The scandal gets its name from the Yeongpo Club, an organization of public servants from the Yeongil and Pohang areas of North Gyeongsang established in 1980. (Yeongpo is an acronym that combines the names Yeongil and Pohang.) The president is from Pohang. The opposition says the group has abused the power of the state to go after the president’s critics. The Democratic Party claimed that the ethic’s bureau’s Lee In-kyu is a club member and that he reported his investigation results directly to the presidential secretary for labor, Lee Young-ho, another member of the club.

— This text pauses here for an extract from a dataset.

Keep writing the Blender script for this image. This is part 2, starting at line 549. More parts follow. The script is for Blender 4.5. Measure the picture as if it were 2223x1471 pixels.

The DP dropped a related bombshell yesterday. DP floor leader Park Jie-won claimed that the Yeongpo Club is pulling strings to prevent authorities from investigating Ra Eung-chan, chairman of Shinhan Financial Group, on a charge of covertly and illegally transferring money to Park Yeon-cha, former chairman of Taekwang Industrial and a longtime patron of former President Roh.

The DP charged that Ra broke the real-name financial transaction act when transferring 5 billion won ($4.2 million) to the personal bank account of Park in 2007.

Prosecutors investigated Park over an illegal money-for-influence scandal in 2009. Roh killed himself after prosecutors investigated allegations that he and his family received at least $5 million from Park. Shinhan Financial Group grew sharply during the Roh administration by taking over LG Card, then the nation’s largest credit card issuer.

“The transfer violated the real-name financial transaction system, but the Financial Supervisory Service has taken no action against it,” said Park Jie-won, “because he is under the protection of a high-level figure in the Yeongpo Club.” Park threatened to disclose the name of the high-level figure unless that person confessed the truth.

The ruling Grand National Party launched a counterattack. Cho Jeon-hyeok, a GNP lawmaker, held a press conference Thursday and said he received a tip that Kim Jong-ik is suspected of having raised a slush fund for the Roh Moo-hyun administration when he served as the head of NS Hanmaum.